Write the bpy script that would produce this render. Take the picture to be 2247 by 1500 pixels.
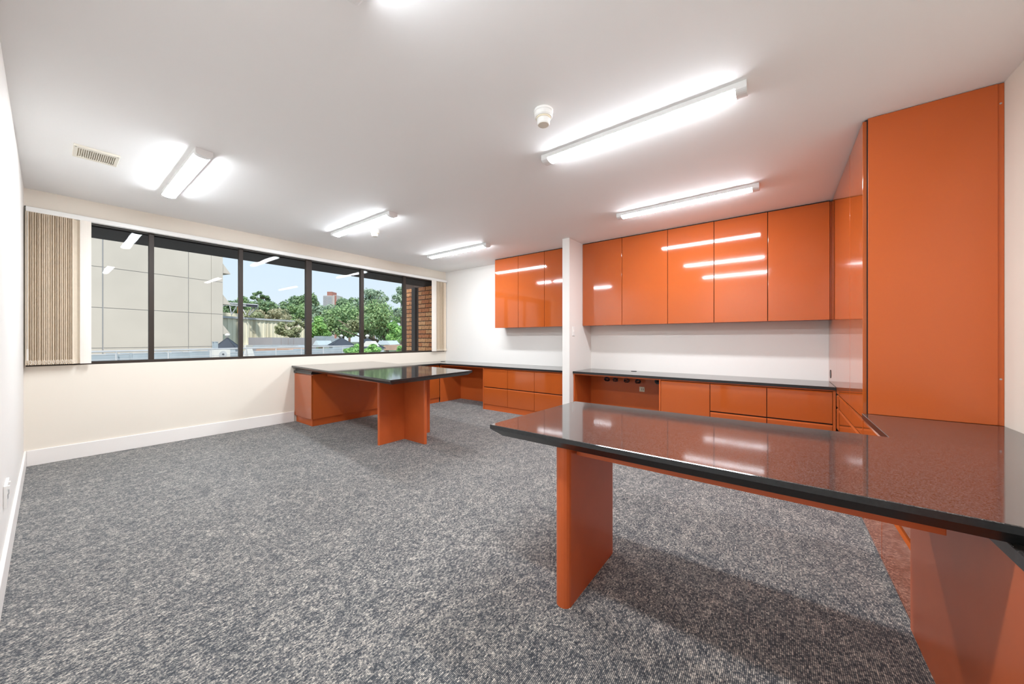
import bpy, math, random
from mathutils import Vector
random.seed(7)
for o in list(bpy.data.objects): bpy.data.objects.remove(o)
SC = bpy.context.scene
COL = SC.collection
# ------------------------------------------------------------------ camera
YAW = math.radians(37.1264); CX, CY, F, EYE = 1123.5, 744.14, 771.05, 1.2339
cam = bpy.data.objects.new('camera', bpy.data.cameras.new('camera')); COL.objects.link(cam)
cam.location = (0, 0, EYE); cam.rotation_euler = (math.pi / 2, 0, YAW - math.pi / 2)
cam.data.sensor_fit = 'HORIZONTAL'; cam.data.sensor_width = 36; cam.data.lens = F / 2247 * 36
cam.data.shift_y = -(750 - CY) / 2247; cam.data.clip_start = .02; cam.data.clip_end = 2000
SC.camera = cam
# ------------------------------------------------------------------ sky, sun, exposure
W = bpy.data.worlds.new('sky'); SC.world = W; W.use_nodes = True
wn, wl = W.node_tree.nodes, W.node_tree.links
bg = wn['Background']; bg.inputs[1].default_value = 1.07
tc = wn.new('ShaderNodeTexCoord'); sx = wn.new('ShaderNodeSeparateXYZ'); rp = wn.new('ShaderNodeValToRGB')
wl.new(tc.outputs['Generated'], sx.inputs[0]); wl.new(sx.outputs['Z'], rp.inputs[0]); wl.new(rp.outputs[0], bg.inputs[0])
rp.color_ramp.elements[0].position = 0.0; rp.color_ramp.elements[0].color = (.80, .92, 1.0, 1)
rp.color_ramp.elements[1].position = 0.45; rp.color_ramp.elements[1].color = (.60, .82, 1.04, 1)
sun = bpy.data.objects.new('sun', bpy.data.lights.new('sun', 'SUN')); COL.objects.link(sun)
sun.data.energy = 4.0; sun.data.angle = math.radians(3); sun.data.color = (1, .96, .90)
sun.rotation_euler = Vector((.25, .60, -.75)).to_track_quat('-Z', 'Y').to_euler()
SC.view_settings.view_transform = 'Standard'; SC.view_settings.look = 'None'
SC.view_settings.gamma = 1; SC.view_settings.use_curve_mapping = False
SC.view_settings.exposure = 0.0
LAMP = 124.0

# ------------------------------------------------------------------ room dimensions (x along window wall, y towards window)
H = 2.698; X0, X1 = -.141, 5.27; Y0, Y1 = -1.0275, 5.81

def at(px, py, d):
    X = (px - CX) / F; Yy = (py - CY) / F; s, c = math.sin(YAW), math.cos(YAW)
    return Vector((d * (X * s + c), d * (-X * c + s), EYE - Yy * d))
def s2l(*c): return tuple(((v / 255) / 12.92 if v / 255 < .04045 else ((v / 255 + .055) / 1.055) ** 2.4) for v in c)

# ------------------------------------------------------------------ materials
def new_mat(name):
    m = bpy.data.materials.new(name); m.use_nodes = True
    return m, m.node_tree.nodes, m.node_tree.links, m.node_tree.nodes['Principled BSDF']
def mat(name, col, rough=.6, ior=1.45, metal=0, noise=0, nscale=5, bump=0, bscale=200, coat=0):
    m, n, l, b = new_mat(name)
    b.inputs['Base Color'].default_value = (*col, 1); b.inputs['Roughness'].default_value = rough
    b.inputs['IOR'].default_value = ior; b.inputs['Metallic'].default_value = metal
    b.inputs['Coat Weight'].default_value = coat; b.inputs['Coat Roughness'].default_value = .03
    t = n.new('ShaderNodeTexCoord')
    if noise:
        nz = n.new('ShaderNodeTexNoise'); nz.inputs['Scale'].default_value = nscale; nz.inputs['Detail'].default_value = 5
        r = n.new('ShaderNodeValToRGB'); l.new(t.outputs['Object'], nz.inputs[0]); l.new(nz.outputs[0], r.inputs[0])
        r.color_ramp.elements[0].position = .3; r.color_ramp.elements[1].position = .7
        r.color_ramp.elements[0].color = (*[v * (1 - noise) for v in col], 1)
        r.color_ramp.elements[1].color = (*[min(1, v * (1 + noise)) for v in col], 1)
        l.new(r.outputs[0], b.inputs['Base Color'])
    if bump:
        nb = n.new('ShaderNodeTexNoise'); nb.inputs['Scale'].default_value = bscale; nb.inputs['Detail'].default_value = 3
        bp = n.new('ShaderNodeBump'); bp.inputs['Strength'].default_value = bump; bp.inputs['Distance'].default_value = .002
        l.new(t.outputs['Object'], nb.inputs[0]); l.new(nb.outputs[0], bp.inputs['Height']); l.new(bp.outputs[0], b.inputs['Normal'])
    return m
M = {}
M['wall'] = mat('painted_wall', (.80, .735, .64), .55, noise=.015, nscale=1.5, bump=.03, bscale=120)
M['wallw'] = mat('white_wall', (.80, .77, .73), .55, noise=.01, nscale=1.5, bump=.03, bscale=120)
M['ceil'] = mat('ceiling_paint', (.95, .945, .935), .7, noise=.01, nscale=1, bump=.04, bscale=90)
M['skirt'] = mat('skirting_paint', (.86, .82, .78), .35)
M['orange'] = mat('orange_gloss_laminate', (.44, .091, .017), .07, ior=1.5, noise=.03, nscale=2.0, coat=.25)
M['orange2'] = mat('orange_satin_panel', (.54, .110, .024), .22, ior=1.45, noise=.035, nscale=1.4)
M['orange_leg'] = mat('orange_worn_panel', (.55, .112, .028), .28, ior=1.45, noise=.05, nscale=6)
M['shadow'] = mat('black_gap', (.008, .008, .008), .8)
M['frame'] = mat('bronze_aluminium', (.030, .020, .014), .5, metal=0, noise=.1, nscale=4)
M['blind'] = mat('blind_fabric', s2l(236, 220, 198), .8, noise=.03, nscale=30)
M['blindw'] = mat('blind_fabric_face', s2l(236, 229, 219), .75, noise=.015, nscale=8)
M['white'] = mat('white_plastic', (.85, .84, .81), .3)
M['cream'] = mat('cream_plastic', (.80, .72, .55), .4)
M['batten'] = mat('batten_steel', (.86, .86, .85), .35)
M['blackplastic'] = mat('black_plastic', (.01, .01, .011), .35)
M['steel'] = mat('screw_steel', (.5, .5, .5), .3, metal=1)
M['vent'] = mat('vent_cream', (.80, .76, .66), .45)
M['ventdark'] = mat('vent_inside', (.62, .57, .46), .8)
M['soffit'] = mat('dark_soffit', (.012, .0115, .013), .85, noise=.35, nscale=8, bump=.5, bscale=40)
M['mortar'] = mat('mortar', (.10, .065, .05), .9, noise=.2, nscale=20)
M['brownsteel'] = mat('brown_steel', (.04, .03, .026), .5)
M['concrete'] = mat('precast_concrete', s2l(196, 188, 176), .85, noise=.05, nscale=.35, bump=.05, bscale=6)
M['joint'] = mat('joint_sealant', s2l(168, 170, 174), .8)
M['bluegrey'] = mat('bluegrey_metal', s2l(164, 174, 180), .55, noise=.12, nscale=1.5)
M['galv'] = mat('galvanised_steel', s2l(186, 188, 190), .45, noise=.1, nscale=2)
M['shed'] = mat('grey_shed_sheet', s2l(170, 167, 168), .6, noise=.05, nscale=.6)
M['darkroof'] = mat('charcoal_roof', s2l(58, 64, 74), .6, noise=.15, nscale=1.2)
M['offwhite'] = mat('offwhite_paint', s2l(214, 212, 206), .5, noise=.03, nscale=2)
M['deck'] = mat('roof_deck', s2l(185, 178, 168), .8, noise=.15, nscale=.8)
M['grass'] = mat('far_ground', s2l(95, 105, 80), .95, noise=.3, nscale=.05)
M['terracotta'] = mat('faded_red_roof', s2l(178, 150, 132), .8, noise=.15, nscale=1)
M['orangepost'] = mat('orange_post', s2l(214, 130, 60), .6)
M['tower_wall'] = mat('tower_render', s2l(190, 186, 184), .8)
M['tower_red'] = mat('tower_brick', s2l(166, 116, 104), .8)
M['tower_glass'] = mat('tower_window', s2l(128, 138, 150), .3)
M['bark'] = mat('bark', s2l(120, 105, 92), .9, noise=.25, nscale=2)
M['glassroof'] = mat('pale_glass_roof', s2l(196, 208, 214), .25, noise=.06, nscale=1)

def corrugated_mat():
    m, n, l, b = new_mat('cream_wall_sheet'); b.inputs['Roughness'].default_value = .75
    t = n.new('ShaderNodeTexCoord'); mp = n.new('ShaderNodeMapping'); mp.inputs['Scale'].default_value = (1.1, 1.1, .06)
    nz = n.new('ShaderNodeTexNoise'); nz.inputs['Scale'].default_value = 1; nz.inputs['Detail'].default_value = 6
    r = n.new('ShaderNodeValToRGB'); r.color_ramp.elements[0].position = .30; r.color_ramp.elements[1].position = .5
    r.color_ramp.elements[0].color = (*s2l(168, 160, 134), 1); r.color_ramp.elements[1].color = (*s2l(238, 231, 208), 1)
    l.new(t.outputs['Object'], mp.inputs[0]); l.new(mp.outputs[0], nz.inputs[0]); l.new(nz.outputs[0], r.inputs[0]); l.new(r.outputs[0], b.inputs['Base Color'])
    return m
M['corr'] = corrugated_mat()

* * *

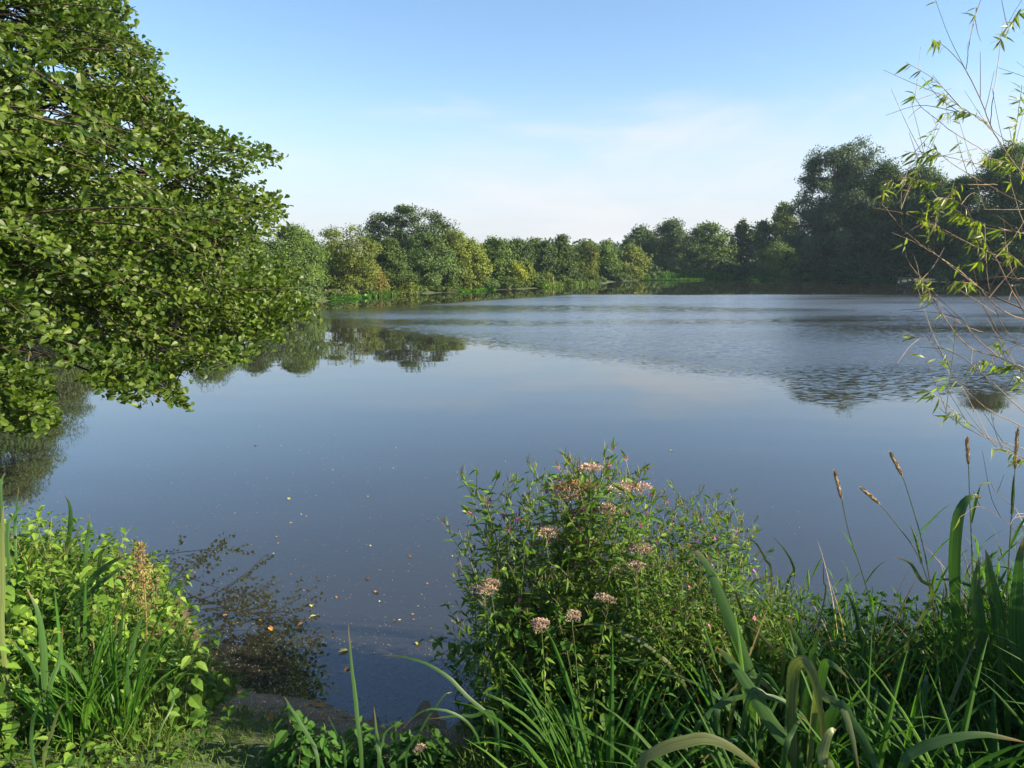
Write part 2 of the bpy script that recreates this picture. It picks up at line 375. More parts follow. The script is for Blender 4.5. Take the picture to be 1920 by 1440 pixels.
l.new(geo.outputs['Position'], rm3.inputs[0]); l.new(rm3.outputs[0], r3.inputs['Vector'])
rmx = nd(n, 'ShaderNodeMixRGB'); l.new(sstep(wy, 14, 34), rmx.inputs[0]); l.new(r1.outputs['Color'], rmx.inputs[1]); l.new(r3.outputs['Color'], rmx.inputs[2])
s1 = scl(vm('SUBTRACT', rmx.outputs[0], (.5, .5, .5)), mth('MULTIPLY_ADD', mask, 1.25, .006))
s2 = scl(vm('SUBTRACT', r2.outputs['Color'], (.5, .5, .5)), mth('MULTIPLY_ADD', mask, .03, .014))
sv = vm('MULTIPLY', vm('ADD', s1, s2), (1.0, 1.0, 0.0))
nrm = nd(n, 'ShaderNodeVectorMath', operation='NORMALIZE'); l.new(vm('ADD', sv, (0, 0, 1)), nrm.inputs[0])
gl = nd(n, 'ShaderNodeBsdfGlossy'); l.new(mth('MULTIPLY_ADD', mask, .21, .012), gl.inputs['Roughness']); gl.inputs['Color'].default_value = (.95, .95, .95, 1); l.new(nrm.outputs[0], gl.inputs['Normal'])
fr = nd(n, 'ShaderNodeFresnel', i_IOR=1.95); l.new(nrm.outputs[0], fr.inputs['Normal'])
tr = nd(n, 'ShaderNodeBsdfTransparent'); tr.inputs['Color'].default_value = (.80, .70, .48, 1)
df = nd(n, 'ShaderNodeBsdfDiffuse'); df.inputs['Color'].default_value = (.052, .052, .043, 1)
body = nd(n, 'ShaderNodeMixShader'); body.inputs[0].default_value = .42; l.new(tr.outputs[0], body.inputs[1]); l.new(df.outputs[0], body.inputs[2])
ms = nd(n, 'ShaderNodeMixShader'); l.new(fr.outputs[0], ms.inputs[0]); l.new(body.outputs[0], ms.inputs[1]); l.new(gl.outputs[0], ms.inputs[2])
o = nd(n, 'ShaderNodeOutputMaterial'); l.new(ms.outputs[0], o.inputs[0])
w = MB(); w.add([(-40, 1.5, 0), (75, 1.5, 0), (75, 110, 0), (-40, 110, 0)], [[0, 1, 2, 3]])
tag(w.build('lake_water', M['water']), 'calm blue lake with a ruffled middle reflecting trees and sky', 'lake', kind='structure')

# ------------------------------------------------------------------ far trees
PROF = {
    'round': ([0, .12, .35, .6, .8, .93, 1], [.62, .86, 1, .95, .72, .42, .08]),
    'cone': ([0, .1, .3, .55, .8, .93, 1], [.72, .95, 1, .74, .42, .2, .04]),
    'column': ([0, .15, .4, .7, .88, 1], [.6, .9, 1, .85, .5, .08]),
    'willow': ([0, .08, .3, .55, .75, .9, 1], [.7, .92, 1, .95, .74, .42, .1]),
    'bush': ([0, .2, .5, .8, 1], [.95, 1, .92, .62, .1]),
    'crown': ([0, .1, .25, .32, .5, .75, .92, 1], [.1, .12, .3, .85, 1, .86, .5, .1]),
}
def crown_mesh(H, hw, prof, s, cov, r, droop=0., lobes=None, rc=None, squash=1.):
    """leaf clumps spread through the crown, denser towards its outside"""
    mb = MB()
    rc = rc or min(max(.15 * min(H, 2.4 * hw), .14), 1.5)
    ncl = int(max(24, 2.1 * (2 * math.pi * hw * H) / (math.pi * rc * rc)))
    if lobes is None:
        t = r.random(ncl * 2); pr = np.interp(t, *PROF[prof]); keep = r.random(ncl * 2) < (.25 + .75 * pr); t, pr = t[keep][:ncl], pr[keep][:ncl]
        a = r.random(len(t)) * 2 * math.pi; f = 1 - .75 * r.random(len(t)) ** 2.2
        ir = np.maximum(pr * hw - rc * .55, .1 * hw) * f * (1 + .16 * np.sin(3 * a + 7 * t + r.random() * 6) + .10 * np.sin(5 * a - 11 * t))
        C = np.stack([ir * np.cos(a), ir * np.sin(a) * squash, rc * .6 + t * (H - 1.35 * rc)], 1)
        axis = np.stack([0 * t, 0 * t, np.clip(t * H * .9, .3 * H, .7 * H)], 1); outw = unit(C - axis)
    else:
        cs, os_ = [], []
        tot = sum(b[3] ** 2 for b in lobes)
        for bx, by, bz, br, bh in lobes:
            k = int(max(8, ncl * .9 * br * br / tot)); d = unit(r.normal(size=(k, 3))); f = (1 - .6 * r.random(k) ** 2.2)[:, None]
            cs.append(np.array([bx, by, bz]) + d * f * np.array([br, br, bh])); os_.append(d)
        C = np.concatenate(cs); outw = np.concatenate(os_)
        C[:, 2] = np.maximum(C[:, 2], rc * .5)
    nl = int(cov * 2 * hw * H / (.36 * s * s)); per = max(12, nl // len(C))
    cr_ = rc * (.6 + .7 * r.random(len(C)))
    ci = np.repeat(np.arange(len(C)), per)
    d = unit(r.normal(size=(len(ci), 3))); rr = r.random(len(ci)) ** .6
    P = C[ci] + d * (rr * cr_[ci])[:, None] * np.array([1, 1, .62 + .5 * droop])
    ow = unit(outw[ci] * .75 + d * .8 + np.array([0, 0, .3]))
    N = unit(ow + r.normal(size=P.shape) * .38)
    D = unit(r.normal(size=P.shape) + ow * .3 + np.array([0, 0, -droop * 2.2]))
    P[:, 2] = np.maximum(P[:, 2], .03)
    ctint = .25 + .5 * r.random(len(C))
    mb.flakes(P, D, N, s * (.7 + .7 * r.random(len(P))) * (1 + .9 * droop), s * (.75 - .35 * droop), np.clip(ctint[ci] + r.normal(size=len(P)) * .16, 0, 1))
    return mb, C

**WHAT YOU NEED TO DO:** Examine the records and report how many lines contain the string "script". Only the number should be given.

**COMPLETE RESPONSE:** 2